Les fortifications du dernier tiers du XIXe siècle sont la conséquence des innovations que l'architecture militaire se vit obligée d'introduire pour compenser un nouveau progrès de la technologie militaire: le rayage des âmes de canons. Grâce à ce système, les obus en sortant de la bouche à feu prenaient un mouvement rotatif qui en améliorait considérablement la portée et la trajectoire.
La fortification bastionnée cessa d'être efficace et le concept de place forte dans son sens strict tendit à disparaître, remplacé dans les systèmes défensifs par les "camps retranchés". La démolition des remparts de Saint-Sébastien en 1864 répond, en partie, à ce processus d'obsolescence et les nombreux forts construits lors des guerres carlistes participaient déjà de ce concept stratégique.
Les camps retranchés peuvent se définir comme des territoires dont les positions dominantes sont garnies de fortifications permanentes (forts) en mesure de se flanquer mutuellement (la distance entre eux sera inférieure à la portée de leur artillerie) et d'appuyer les contingents militaires manoeuvrant dans leurs environs immédiats. En règle générale, ils disposent d'un ensemble d'installations centralisées: hôpital militaire, dépôt général de munitions, casernes, parc d'artillerie, réseau de communications, etc.
On doit pour une large part au général français Raymond-Adolphe Séré de Rivières (1815-1895) la diffusion de ce type de fortification. Ce dernier fut, entre 1875 et 1895, l'artisan en France d'un complexe système défensif formé de plusieurs camps retranchés (Verdun, Toul, Epinal, Belfort, etc.). La grande innovation était l'idée de réunir ces camps par des forts de liaison, pour finir par constituer une ligne ininterrompue de fortifications formée de 166 forts et de dizaines de batteries. Il convient également de citer le général Brialmont, créateur vers 1887 d'un système de fortification formé par 21 forts autour des villes belges de Liège et de Namur.

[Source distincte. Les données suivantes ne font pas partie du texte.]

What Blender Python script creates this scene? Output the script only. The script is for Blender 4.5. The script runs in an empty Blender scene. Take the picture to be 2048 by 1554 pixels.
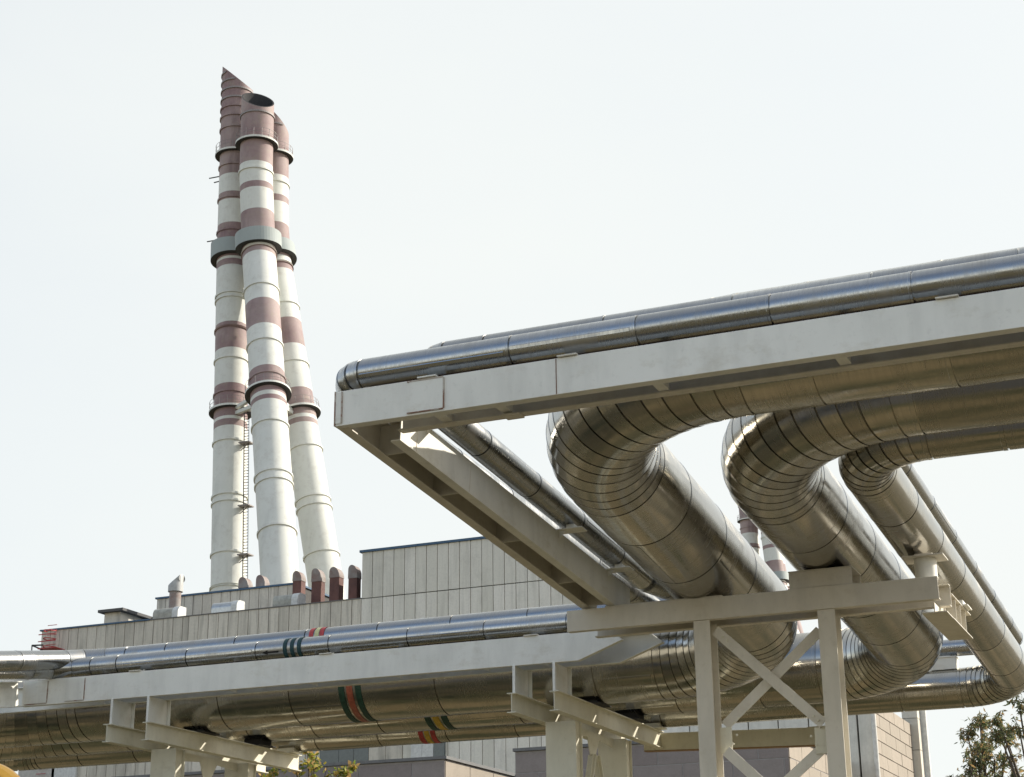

Dans la seconde moitié du XIXe siècle, les autorités militaires s'efforcèrent de rendre imperméable la frontière hispano-française. Toutefois la limitation des moyens économiques prévus ne permit pas d'aller au bout du projet. Même dans ces conditions, ils arrivèrent à construire, en dehors des forts du camp retranché d'Oiartzun, les forts Alphonse XII sur le mont San Cristóbal (Pampelune), Rapitán (Jaca), Coll de Ladrones et batterie de Sagueta (Canfranc), Santa Elena (Biescas) et San Julián de Ramis (Gérone).
Les blindages que possédaient ces fortifications se trouvèrent vite périmés devant les nouveaux progrès de l'artillerie, parmi lesquels il nous faut citer l'apparition vers 1885 des obus-torpille, dont le révolutionnaire explosif de grande puissance était à même d'exploser une fois que le projectile était parvenu à pénétrer les blindages des fortifications. A cela, il conviendrait d'ajouter l'augmentation de la vitesse de tir des pièces comme conséquence, en premier lieu, de la généralisation de la charge par la culasse (jusque là on chargeait par la bouche) et, en second lieu, de l'apparition des canons à tir rapide. Une nouvelle augmentation de la portée des pièces fut la conséquence de l'emploi de poudres sans fumée pour l'impulsion des projectiles.
L'amélioration des matériaux fut axée sur l'utilisation de l'acier en remplacement du fer ou du bronze. Par ailleurs, l'aviation militaire entre en scène en 1911, rendant encore plus vulnérable ce genre de fortification.
Le remplacement des caponnières par des coffres de contrescarpe, l'emploi massif de béton spécial (vers 1895) et de béton armé (vers 1910), des tourelles tournantes et des cloches métalliques (très répandues en Europe dès 1900), la dispersion des batteries (cas des Festen allemandes) et la construction d'ouvrages enterrés (ligne Maginot, 1932-1944) furent les solutions mises en oeuvre pour la modernisation et l'édification de fortifications dans d'autres pays européens qui n'eurent pas de répercussions à cette date sur les fortifications du Gipuzkoa.